La campagne électorale qui s'achève aux États-Unis aura été un moment historique pour les femmes.

Pour la première fois, elles ont réellement été au coeur des discussions, et pas seulement à cause de la couleur de leur rouge à lèvres.Bien sûr, on a parlé des rides d'Hillary Clinton, de la coupe de ses tailleurs et du timbre de sa voix. On a aussi commenté l'apparence de Michelle Obama et de Cindy McCain. Quant à l'apparition de Sarah Palin dans le décor, elle aura déclenché un véritable flot de commentaires esthético-capillaires qui n'ont pas beaucoup contribué à la vie démocratique américaine.

Malgré tous ces propos plus ou moins superficiels, il reste qu'on a longuement et sérieusement discuté de questions concernant les femmes. C'est réjouissant.

Les femmes seront plus nombreuses que les hommes à voter mardi prochain, environ neuf millions de plus. Leur vote fera la différence. C'est pourquoi on a sondé leur âme durant des mois: de la soccer mom à la hockey mom en passant par la Wal-Mart mom, leurs choix ont été décortiqués et analysés en profondeur.

On a discuté de leurs valeurs, de leur opinion en matière d'avortement, de leurs habitudes de consommation ainsi que de leur façon d'élever leurs enfants. Les débats ont été passionnants et franchement, on émerge de cette campagne avec l'impression de mieux connaître les Américaines.

La présence de candidates dans la course a en outre permis d'aborder des aspects essentiels de la difficile relation qu'entretiennent les femmes avec le pouvoir: le leadership au féminin, les attentes et le jugement de l'électorat à l'endroit des mères de famille, la participation du conjoint d'une personnalité publique dans l'éducation des enfants, le sexisme dans les médias. Cette campagne est venue confronter les acquis (ou du moins ce que certaines féministes percevaient comme acquis) des 40 dernières années. Et cette confrontation a été captivante du début à la fin.

Ce n'est pas la première fois dans l'histoire de ce pays qu'une femme a l'ambition d'accéder à la présidence. En 1872, une certaine Victoria Claflin Woodhull s'est présentée sous la bannière du Equal Rights Party. Mais il a fallu attendre jusqu'en 1964 pour qu'une autre femme, Margaret Chase Smith, se présente sous la bannière d'un des principaux partis politiques américains. Et contre toute attente, ce ne sont pas les démocrates qui ont fait preuve de cette audace...
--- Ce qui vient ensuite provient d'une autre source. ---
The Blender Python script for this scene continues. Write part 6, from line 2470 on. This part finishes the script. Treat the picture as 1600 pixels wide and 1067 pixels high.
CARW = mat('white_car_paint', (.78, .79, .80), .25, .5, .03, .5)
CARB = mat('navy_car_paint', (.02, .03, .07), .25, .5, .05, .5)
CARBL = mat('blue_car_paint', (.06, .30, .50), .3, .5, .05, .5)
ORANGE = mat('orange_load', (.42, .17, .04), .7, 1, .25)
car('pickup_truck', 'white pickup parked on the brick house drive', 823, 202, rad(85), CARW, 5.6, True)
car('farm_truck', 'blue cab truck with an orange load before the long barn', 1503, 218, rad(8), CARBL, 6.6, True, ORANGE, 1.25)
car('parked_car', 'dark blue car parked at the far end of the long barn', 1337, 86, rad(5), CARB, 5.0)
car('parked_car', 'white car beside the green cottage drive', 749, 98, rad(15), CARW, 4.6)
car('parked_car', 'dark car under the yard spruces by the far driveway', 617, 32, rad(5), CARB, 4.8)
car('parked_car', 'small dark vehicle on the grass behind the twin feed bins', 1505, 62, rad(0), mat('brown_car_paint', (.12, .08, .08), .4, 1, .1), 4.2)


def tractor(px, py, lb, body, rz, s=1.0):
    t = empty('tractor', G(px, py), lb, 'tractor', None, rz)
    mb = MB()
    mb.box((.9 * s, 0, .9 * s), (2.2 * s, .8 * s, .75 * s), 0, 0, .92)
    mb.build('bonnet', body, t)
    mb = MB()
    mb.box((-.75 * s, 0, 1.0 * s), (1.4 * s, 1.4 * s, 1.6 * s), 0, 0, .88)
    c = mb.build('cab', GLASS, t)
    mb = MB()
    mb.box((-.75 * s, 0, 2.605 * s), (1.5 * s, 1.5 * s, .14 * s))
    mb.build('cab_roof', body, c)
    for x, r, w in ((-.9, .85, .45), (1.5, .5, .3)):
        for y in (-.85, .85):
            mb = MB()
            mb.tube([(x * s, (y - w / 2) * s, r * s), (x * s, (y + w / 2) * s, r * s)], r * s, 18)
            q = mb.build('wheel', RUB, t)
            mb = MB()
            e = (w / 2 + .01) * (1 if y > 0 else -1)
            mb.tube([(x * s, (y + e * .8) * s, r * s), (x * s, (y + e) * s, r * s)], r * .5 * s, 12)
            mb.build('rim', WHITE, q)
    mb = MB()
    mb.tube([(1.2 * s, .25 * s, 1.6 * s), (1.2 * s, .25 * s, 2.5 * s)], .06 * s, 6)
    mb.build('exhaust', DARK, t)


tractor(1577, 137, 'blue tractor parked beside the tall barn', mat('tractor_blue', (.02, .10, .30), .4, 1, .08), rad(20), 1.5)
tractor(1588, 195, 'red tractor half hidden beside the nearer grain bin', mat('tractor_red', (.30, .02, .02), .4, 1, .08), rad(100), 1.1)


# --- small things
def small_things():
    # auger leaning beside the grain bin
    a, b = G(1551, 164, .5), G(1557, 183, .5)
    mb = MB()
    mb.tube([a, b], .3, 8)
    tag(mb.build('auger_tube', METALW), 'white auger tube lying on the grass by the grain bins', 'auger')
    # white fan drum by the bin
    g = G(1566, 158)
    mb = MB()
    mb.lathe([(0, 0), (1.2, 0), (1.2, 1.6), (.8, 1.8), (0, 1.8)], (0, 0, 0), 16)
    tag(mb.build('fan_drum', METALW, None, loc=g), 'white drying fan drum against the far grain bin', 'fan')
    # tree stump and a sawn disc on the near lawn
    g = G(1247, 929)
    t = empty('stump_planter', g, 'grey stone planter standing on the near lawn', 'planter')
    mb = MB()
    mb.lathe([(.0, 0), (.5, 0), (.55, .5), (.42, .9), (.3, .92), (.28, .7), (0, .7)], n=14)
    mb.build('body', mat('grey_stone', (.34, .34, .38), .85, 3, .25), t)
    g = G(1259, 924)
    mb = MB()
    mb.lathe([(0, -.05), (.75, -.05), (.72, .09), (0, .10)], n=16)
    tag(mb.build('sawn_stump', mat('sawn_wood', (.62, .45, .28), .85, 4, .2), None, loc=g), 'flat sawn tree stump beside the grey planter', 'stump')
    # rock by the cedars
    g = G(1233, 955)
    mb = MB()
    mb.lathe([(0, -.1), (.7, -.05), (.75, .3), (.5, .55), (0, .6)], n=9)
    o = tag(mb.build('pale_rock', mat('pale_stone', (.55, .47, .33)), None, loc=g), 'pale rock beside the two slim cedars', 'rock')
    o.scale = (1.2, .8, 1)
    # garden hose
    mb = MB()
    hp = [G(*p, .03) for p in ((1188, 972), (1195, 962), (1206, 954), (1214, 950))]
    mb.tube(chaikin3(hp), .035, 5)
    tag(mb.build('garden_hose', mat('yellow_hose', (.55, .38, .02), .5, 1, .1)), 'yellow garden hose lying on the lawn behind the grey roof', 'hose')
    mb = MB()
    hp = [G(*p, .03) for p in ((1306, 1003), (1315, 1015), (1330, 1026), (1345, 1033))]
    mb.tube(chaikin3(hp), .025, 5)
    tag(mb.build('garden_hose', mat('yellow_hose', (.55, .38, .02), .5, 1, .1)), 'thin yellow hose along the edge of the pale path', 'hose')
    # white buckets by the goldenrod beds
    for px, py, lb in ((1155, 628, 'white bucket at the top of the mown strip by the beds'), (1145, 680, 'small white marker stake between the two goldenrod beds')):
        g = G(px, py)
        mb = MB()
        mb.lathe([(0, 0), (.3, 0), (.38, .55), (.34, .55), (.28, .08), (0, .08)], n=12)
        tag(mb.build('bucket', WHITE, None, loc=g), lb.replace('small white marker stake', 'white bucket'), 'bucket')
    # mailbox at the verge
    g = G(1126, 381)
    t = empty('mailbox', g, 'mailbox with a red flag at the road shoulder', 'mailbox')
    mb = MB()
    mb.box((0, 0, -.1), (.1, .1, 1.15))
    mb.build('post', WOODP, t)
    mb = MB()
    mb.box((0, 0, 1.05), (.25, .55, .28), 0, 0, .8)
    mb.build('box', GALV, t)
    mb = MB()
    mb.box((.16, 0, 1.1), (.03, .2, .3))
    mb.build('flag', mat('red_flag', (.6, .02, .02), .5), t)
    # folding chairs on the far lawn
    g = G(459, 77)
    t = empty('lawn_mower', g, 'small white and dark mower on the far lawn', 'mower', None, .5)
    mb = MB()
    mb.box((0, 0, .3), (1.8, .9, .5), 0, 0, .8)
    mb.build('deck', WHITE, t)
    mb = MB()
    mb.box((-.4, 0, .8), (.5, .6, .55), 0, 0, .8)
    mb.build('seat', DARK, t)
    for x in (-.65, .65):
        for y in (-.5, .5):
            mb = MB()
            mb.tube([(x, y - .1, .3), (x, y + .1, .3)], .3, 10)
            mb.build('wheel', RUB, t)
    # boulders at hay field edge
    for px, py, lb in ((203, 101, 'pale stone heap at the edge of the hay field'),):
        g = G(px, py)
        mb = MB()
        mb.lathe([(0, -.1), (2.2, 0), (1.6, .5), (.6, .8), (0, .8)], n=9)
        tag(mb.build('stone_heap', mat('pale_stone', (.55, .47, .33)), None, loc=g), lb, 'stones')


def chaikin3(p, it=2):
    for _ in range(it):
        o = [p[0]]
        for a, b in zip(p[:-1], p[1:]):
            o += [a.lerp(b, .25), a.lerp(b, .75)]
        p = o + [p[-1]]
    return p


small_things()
Toutefois, dans les manuels d'histoire, ces femmes sont perçues comme des accidents, voire des anecdotes.

Cette fois, ce pourra difficilement être le cas.

On pourrait se désoler en pleurant la défaite d'Hillary Clinton à la course à l'investiture du parti démocrate. Mais reconnaissons plutôt que ses 18 millions d'appuis ont fait bien plus qu'égratigner le fameux plafond de verre. Ils l'ont craqué et depuis, une bouffée d'air frais s'est engouffrée dans cette ouverture qui ne devrait plus jamais se refermer.

En effet, difficile de croire qu'après cette élection si marquante pour les femmes, il faille attendre encore des années avant qu'une autre ou plusieurs autres femmes ne se lancent dans la course à la présidence des États-Unis. La campagne de 2008 a changé la donne. Il y aura un avant et un après 2008.